● **GOAL**:
Will you output all of the data below exactly, omitting the images?

● **RECORDED DATA**:
============================================================

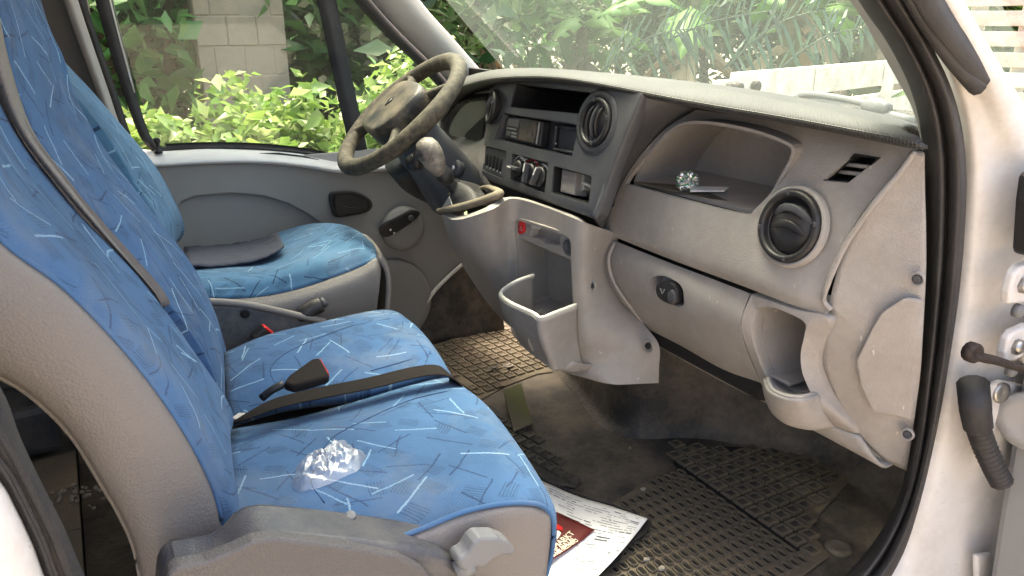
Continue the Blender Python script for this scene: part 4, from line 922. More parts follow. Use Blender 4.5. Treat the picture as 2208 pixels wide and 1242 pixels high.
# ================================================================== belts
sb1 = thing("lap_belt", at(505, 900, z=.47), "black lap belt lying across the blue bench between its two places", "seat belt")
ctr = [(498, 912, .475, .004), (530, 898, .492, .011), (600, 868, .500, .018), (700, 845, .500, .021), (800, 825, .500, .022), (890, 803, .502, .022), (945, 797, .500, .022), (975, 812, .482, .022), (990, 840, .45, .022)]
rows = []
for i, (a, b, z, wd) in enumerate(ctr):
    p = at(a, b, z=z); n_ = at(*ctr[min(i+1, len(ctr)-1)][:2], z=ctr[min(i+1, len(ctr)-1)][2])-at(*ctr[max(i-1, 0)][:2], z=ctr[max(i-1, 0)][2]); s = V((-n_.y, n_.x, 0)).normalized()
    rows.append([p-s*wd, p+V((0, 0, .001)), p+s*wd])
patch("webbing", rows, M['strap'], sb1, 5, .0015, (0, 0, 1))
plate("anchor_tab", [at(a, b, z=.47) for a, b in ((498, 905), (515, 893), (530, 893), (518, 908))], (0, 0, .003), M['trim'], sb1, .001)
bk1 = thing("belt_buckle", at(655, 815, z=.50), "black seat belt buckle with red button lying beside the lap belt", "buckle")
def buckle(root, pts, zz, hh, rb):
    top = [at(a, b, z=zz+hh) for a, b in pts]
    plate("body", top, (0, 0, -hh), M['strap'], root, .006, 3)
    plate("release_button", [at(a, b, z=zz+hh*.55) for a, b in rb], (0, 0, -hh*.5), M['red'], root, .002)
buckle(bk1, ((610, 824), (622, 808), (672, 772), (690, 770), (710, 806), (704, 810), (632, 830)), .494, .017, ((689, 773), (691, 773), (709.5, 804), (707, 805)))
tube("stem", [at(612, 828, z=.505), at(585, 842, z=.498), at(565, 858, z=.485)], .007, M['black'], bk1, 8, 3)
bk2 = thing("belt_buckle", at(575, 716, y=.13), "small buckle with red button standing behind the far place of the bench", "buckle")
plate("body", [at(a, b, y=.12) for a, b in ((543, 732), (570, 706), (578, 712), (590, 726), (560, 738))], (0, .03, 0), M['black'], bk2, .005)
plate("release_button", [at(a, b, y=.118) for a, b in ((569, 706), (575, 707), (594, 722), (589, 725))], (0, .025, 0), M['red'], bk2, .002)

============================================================

● **RESULT**:
Continue the Blender Python script for this scene: part 4, from line 922. More parts follow. Use Blender 4.5. Treat the picture as 2208 pixels wide and 1242 pixels high.
# ================================================================== belts
sb1 = thing("lap_belt", at(505, 900, z=.47), "black lap belt lying across the blue bench between its two places", "seat belt")
ctr = [(498, 912, .475, .004), (530, 898, .492, .011), (600, 868, .500, .018), (700, 845, .500, .021), (800, 825, .500, .022), (890, 803, .502, .022), (945, 797, .500, .022), (975, 812, .482, .022), (990, 840, .45, .022)]
rows = []
for i, (a, b, z, wd) in enumerate(ctr):
    p = at(a, b, z=z); n_ = at(*ctr[min(i+1, len(ctr)-1)][:2], z=ctr[min(i+1, len(ctr)-1)][2])-at(*ctr[max(i-1, 0)][:2], z=ctr[max(i-1, 0)][2]); s = V((-n_.y, n_.x, 0)).normalized()
    rows.append([p-s*wd, p+V((0, 0, .001)), p+s*wd])
patch("webbing", rows, M['strap'], sb1, 5, .0015, (0, 0, 1))
plate("anchor_tab", [at(a, b, z=.47) for a, b in ((498, 905), (515, 893), (530, 893), (518, 908))], (0, 0, .003), M['trim'], sb1, .001)
bk1 = thing("belt_buckle", at(655, 815, z=.50), "black seat belt buckle with red button lying beside the lap belt", "buckle")
def buckle(root, pts, zz, hh, rb):
    top = [at(a, b, z=zz+hh) for a, b in pts]
    plate("body", top, (0, 0, -hh), M['strap'], root, .006, 3)
    plate("release_button", [at(a, b, z=zz+hh*.55) for a, b in rb], (0, 0, -hh*.5), M['red'], root, .002)
buckle(bk1, ((610, 824), (622, 808), (672, 772), (690, 770), (710, 806), (704, 810), (632, 830)), .494, .017, ((689, 773), (691, 773), (709.5, 804), (707, 805)))
tube("stem", [at(612, 828, z=.505), at(585, 842, z=.498), at(565, 858, z=.485)], .007, M['black'], bk1, 8, 3)
bk2 = thing("belt_buckle", at(575, 716, y=.13), "small buckle with red button standing behind the far place of the bench", "buckle")
plate("body", [at(a, b, y=.12) for a, b in ((543, 732), (570, 706), (578, 712), (590, 726), (560, 738))], (0, .03, 0), M['black'], bk2, .005)
plate("release_button", [at(a, b, y=.118) for a, b in ((569, 706), (575, 707), (594, 722), (589, 725))], (0, .025, 0), M['red'], bk2, .002)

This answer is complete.